[DATA PROVIDED]
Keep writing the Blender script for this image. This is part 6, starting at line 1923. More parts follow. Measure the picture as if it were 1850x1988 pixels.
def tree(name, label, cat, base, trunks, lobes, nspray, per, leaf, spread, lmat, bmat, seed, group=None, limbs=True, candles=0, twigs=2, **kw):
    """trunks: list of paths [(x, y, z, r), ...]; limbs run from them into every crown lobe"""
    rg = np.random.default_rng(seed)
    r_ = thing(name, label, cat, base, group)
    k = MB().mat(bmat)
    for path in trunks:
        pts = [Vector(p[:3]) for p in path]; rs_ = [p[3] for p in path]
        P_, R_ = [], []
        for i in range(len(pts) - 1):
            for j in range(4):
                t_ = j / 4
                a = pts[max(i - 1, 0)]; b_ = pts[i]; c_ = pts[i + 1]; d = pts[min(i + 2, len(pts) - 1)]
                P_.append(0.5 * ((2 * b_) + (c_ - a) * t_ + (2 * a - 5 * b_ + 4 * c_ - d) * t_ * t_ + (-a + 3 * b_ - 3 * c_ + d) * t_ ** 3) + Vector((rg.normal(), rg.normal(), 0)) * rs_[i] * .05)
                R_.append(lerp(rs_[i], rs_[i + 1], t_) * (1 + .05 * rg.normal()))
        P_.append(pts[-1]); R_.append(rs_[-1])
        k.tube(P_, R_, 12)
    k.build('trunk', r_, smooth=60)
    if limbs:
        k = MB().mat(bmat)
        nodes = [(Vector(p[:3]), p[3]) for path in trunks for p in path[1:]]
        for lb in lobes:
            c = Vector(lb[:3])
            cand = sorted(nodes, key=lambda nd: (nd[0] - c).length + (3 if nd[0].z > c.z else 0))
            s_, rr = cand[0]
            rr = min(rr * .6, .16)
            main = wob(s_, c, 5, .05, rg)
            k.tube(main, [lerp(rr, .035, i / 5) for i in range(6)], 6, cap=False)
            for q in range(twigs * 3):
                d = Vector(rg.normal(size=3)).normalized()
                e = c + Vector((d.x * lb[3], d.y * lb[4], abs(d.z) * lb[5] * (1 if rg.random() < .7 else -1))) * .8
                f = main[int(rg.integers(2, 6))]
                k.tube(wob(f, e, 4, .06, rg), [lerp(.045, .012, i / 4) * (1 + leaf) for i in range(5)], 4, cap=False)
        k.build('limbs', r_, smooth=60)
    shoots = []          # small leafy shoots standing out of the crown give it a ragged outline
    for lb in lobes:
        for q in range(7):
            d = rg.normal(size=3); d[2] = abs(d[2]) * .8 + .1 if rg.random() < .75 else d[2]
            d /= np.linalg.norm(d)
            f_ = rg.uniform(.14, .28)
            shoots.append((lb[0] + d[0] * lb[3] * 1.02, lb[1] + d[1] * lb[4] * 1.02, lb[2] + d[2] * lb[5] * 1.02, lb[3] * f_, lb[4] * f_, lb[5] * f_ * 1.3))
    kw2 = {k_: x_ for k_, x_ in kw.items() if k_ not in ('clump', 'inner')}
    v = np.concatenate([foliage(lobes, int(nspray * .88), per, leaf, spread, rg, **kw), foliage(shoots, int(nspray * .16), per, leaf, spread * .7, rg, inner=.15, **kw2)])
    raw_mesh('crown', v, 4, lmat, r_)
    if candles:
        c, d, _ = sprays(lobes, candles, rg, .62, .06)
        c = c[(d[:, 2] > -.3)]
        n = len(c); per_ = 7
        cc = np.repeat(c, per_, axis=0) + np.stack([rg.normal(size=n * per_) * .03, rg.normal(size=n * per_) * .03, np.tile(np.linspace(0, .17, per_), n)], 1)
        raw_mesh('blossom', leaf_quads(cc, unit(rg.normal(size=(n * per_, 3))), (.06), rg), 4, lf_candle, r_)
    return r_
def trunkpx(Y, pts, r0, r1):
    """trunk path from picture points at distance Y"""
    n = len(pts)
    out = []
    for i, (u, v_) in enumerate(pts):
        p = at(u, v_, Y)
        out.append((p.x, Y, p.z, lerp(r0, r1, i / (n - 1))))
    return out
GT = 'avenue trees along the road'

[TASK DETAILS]
Repeat the data above exactly.

[EXPECTED OUTPUT]
Keep writing the Blender script for this image. This is part 6, starting at line 1923. More parts follow. Measure the picture as if it were 1850x1988 pixels.
def tree(name, label, cat, base, trunks, lobes, nspray, per, leaf, spread, lmat, bmat, seed, group=None, limbs=True, candles=0, twigs=2, **kw):
    """trunks: list of paths [(x, y, z, r), ...]; limbs run from them into every crown lobe"""
    rg = np.random.default_rng(seed)
    r_ = thing(name, label, cat, base, group)
    k = MB().mat(bmat)
    for path in trunks:
        pts = [Vector(p[:3]) for p in path]; rs_ = [p[3] for p in path]
        P_, R_ = [], []
        for i in range(len(pts) - 1):
            for j in range(4):
                t_ = j / 4
                a = pts[max(i - 1, 0)]; b_ = pts[i]; c_ = pts[i + 1]; d = pts[min(i + 2, len(pts) - 1)]
                P_.append(0.5 * ((2 * b_) + (c_ - a) * t_ + (2 * a - 5 * b_ + 4 * c_ - d) * t_ * t_ + (-a + 3 * b_ - 3 * c_ + d) * t_ ** 3) + Vector((rg.normal(), rg.normal(), 0)) * rs_[i] * .05)
                R_.append(lerp(rs_[i], rs_[i + 1], t_) * (1 + .05 * rg.normal()))
        P_.append(pts[-1]); R_.append(rs_[-1])
        k.tube(P_, R_, 12)
    k.build('trunk', r_, smooth=60)
    if limbs:
        k = MB().mat(bmat)
        nodes = [(Vector(p[:3]), p[3]) for path in trunks for p in path[1:]]
        for lb in lobes:
            c = Vector(lb[:3])
            cand = sorted(nodes, key=lambda nd: (nd[0] - c).length + (3 if nd[0].z > c.z else 0))
            s_, rr = cand[0]
            rr = min(rr * .6, .16)
            main = wob(s_, c, 5, .05, rg)
            k.tube(main, [lerp(rr, .035, i / 5) for i in range(6)], 6, cap=False)
            for q in range(twigs * 3):
                d = Vector(rg.normal(size=3)).normalized()
                e = c + Vector((d.x * lb[3], d.y * lb[4], abs(d.z) * lb[5] * (1 if rg.random() < .7 else -1))) * .8
                f = main[int(rg.integers(2, 6))]
                k.tube(wob(f, e, 4, .06, rg), [lerp(.045, .012, i / 4) * (1 + leaf) for i in range(5)], 4, cap=False)
        k.build('limbs', r_, smooth=60)
    shoots = []          # small leafy shoots standing out of the crown give it a ragged outline
    for lb in lobes:
        for q in range(7):
            d = rg.normal(size=3); d[2] = abs(d[2]) * .8 + .1 if rg.random() < .75 else d[2]
            d /= np.linalg.norm(d)
            f_ = rg.uniform(.14, .28)
            shoots.append((lb[0] + d[0] * lb[3] * 1.02, lb[1] + d[1] * lb[4] * 1.02, lb[2] + d[2] * lb[5] * 1.02, lb[3] * f_, lb[4] * f_, lb[5] * f_ * 1.3))
    kw2 = {k_: x_ for k_, x_ in kw.items() if k_ not in ('clump', 'inner')}
    v = np.concatenate([foliage(lobes, int(nspray * .88), per, leaf, spread, rg, **kw), foliage(shoots, int(nspray * .16), per, leaf, spread * .7, rg, inner=.15, **kw2)])
    raw_mesh('crown', v, 4, lmat, r_)
    if candles:
        c, d, _ = sprays(lobes, candles, rg, .62, .06)
        c = c[(d[:, 2] > -.3)]
        n = len(c); per_ = 7
        cc = np.repeat(c, per_, axis=0) + np.stack([rg.normal(size=n * per_) * .03, rg.normal(size=n * per_) * .03, np.tile(np.linspace(0, .17, per_), n)], 1)
        raw_mesh('blossom', leaf_quads(cc, unit(rg.normal(size=(n * per_, 3))), (.06), rg), 4, lf_candle, r_)
    return r_
def trunkpx(Y, pts, r0, r1):
    """trunk path from picture points at distance Y"""
    n = len(pts)
    out = []
    for i, (u, v_) in enumerate(pts):
        p = at(u, v_, Y)
        out.append((p.x, Y, p.z, lerp(r0, r1, i / (n - 1))))
    return out
GT = 'avenue trees along the road'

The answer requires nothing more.